Commentary

Column: Productivity - Multitasking Mayhem

  • by May 25, 2005
BY J. WALKER SMITH

Everybody feels like they have little free time, so everyone is searching for more. Time has become the most precious resource of all, trumping money and material things as the epitome of success. The people who have made it, are people with no time to waste.

The results of a Yankelovich Monitor survey show that the large percentage of people who say they never have enough time keeps inching up. In 2001, 73 percent agreed that they don't have enough time to do all that they need to do. In 2002, it was 75 percent; in 2003, 76 percent; in 2004, 77 percent. Year to year, these shifts are unremarkable, but over several years, the trend is clear - more people are worried about too little time.

James Robinson, the former director of the 40-year long Americans' Use of Time Project at the University of Maryland, reported that in the 1998 survey, for the first time ever, more people said they were pressed for time rather than for money.

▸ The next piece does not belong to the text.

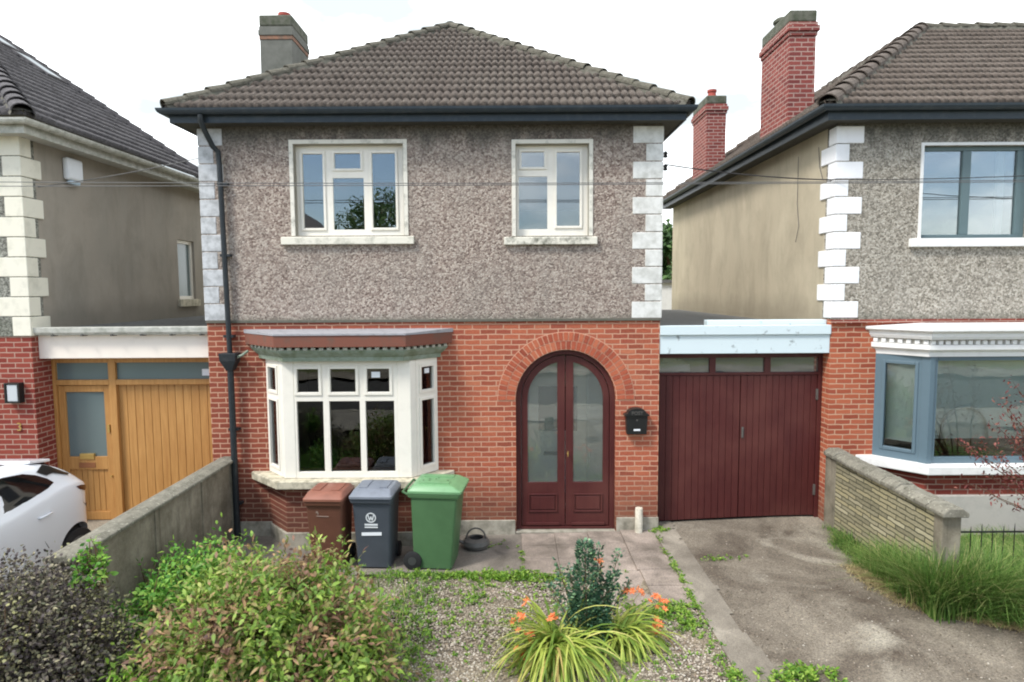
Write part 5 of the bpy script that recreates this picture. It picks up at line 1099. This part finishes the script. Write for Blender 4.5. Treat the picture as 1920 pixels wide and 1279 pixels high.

The riches of the marketplace - especially media - have intensified people's feelings that time is short. With so many media and leisure options available, the time people have gets overrun with the pressure of trying to do everything.

This is the psychological phenomenon found in a 2002 analysis of British Health and Lifestyle Survey data collected between 1985 and 1992. University of Manchester Economic Researchers Dale Southerton and Mark Tomlinson found that the people most likely to feel harried and pressed for time were those whom they characterized as "omnivorous," meaning people with the widest appetites for lots of cultural activities. These omnivores do more in total, but because they do so much, they have no time for much involvement, frequency, depth, or engagement with any one activity.

The paradox is that the best thing about contemporary media is also the worst thing. Media today offers more than ever - more choices, better quality, easier access, and greater specificity. Yet, this surfeit of abundance and availability often detracts from the everyday experience of life, which in turn gives rise to behaviors that make it harder for media to deliver effective marketing and advertising.

Multitasking is now the most common time management strategy. In Monitor, 74 percent of respondents report that they are always doing more than one thing at a time. Multi-tasking isn't just about the simultaneous use of different media; it's even built into the format and functionality of an individual medium.

One recent trend is to present content with a multitasking look of simultaneity and interconnectedness. For example, many TV shows have become a jumble of informational sidebars, promotional crawls, network logos, and Web site addresses. Web sites teem with flashing animation, highlighted text, pop-up windows, and ads of every configuration.

Multitasking is widely regarded as an essential life skill for the 21st century, yet it's not necessarily a good thing for marketing, no matter how much media tries to accommodate.

Research conducted in the early 1990s at the University of Michigan found that the cumulative time it takes to complete a task is longer when doing so while switching back and forth between tasks. Information processing is diminished by the time and attention lost during multitasking. Brain-imaging studies conducted by Marcel Just of Carnegie Mellon University have found that less of the brain is activated for a given task when another task is being performed at the same time. In short, multitasking diminishes the power and impact of information.

Contemporary time pressures are pushing people in two directions, not just one. Time-starved consumers don't want to spend any time with anything that isn't worth the time it takes. But for things that are worth it, people are willing to slow down.

The first priority of media must be to add value, not to subtract parts. When media are worth it, people will pay attention. And only then does marketing deliver.